2013 January

Exactly how secure is your password?

Posted by | Internet Safety, Practical Tips | No Comments


Any of them. Have you ever thought of any of your passwords? Are you using the same password for all websites and services?

I’m here once again to talk to you about the security of your information. I’ve already told you a story about the importance of backing up (http://on.fb.me/1f0sHoa). Well, this time I have even better example.

Gizmodo has a published a list of the most popular passwords for 2013 (http://bit.ly/Lvsf6l), based on the “millions of public passwords stolen through the year”. You can get a better insight of where these passwords came from from the link above, and here’s the list from the site:

1. 123456 (Up 1)
2. password (Down 1)
3. 12345678 (Unchanged)
4. qwerty (Up 1)
5. abc123 (Down 1)
6. 123456789 (New)
7. 111111 (Up 2)
8. 1234567 (Up 5)
9. iloveyou (Up 2)
10. adobe123 (New)
11. 123123 (Up 5)
12. Admin (New)
13. 1234567890 (New)
14. letmein (Down 7)
15. photoshop (New)
16. 1234 (New)
17. monkey (Down 11)
18. shadow (Unchanged)
19. sunshine (Down 5)
20. 12345 (New)
21. password1 (Up 4)
22. princess (New)
23. azerty (New)
24. trustno1 (Down 12)
25. 000000 (New)

Is one of your passwords in the list? Perhaps, it’s time to change something. Here are a few good tips on how to choose a more secure password.

1. Choose a combination of letters and numbers – it’s a mantra that every website sticks to these days, you will find this sentence under every password window when you register for one thing or another. So follow it. However, remember to also choose small & capital letters in the password to make it more secure.

2. Use a special character – some websites might not allow you to use special characters in the password, like a “£” or a “&” sign. But sure enough any website will allow you to use “!”. Yes – an exclamation mark!

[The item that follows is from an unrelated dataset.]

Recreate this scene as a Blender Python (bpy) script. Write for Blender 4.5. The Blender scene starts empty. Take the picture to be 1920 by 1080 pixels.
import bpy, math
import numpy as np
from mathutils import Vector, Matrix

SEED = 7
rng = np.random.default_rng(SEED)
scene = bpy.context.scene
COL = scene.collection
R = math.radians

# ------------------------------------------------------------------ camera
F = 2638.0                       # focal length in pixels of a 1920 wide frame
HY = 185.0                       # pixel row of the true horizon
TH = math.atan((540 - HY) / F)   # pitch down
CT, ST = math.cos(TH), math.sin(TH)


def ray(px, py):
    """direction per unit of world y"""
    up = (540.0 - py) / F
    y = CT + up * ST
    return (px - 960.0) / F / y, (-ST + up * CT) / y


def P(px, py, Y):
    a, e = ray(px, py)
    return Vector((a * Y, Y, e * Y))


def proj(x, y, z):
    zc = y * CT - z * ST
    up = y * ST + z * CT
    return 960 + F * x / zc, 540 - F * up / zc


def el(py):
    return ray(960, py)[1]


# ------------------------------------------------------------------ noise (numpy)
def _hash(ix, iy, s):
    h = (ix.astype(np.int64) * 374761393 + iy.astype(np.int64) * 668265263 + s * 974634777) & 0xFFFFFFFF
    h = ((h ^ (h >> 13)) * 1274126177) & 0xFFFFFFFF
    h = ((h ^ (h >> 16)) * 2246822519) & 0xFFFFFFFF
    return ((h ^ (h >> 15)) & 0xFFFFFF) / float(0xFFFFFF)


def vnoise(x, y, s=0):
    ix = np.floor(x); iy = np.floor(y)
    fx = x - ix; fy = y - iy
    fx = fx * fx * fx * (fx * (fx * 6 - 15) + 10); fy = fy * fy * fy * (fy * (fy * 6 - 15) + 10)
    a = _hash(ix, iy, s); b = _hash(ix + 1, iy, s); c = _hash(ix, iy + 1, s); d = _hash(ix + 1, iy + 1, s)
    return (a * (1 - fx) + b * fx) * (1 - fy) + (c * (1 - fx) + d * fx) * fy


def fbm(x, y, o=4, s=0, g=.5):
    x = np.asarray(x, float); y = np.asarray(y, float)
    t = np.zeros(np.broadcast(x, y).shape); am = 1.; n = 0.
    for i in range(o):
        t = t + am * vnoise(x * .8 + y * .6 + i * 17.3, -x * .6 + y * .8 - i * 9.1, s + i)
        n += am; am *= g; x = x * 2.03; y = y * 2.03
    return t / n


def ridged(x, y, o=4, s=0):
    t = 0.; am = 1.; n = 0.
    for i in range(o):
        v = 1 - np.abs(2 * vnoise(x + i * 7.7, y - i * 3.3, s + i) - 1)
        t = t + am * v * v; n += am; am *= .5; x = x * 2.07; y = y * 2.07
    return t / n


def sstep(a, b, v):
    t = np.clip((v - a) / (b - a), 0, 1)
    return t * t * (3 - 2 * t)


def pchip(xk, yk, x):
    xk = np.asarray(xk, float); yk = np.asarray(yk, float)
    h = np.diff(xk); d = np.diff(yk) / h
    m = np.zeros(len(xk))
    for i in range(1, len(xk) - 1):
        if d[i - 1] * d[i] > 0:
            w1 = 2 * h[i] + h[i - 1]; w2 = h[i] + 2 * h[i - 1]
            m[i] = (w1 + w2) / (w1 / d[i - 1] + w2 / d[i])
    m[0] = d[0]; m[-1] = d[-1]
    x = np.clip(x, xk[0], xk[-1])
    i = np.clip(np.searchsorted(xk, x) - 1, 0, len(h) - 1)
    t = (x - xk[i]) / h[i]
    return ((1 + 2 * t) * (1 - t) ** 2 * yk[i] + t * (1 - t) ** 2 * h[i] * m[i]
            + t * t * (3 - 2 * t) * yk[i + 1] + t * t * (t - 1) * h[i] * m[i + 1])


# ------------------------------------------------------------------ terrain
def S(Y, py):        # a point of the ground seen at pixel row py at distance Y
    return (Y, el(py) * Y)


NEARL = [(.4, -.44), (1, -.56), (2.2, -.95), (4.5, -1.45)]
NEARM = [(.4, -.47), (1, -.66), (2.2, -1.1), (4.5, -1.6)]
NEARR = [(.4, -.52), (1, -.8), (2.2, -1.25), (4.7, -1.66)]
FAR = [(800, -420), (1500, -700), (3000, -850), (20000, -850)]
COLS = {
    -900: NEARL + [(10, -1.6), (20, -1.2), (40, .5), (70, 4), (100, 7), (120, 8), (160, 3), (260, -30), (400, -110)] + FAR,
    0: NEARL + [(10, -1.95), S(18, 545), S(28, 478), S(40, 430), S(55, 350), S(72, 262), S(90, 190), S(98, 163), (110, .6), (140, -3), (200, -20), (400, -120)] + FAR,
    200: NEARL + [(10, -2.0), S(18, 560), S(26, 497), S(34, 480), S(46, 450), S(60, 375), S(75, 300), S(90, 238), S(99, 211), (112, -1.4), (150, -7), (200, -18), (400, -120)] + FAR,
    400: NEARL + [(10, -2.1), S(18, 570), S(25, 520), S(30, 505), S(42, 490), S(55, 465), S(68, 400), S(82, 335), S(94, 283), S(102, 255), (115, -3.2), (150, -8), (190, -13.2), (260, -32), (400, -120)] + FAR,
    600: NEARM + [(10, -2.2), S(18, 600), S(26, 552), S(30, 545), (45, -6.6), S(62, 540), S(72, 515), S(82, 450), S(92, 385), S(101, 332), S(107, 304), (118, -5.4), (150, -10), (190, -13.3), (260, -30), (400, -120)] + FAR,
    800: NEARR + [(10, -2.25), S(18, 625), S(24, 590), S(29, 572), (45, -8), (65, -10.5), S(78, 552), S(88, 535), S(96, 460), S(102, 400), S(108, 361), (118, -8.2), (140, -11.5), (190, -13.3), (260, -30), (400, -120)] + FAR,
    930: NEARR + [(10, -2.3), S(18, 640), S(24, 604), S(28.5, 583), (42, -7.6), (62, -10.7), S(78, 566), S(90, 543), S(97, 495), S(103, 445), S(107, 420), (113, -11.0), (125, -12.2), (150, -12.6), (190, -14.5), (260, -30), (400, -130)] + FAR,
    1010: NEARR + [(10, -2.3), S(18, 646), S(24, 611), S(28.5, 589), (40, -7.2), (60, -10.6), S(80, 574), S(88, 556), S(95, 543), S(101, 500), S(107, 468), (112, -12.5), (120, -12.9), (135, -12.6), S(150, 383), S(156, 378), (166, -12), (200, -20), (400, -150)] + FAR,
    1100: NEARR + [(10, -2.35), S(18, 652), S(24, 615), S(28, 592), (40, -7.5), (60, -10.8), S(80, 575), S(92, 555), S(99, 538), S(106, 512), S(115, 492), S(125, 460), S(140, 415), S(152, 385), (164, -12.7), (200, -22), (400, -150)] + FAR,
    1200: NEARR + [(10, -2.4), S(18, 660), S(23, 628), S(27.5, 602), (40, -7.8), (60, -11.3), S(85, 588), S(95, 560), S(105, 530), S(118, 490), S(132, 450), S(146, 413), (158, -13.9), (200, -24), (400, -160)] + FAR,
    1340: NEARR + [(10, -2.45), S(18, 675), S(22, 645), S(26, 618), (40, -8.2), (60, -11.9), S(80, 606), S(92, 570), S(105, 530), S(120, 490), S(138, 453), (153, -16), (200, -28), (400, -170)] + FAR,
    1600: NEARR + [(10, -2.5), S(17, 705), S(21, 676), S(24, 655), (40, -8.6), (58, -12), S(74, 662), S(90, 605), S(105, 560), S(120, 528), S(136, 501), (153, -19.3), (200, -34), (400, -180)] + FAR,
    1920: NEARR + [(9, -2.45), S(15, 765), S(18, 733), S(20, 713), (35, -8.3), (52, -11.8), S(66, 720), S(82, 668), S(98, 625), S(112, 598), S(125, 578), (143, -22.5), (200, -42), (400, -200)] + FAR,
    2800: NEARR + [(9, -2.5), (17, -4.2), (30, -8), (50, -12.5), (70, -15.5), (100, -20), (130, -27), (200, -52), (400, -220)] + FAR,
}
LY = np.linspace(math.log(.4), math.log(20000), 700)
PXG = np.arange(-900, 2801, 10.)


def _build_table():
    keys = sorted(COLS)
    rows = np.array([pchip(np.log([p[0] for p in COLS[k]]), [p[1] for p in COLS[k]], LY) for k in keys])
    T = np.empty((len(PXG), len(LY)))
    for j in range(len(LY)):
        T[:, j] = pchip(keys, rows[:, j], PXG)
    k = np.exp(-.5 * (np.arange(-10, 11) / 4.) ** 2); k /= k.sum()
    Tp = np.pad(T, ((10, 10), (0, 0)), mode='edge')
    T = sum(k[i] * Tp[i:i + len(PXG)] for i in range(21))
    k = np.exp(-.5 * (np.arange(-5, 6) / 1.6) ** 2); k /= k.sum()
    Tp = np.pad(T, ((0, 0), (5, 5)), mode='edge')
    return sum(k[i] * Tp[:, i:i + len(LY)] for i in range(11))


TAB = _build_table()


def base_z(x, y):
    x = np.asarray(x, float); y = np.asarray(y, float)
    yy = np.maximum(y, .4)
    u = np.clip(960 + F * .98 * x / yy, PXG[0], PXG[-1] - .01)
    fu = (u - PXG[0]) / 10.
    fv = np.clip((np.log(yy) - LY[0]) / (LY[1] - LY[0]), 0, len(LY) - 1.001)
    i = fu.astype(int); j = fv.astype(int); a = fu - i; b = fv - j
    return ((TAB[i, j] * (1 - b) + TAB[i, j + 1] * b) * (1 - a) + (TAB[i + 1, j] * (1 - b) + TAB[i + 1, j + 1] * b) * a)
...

Be happy about your new password – an exclamation mark in your password is an excellent way to add an extra layer of security to it.

3. Use a different password for each website – it might be hard to remember all places you have registered on, but the chances are – if one of your account sis hacked on one of the websites is extremely easy to get all the rest of your profile information everywhere else. So, stay safe. Especially, when choosing a password for the likes of Ebay, PayPal, Amazon, your bank etc.

4. Choose a word that is not associated with the software you’re registering for – or the website. Say you’re choosing your WiFi password. Don’t make it “Broadband123!”. Even in this format it’s easy to hack.

5. Check how fast it would take to hack your password – here’s a link to the website to check how easy it is to hack your password http://howsecureismypassword.net/. You might be surprised.

Do not ever share your password with anyone. If you absolutely need to share you password in some circumstance or the other, and you have to do it over the email – send a picture of it rather than a text format one. Never give you password to anyone over Facebook.

Do you have a good advise on how to choose a good password? And how do you remember passwords for all the websites you have registered for?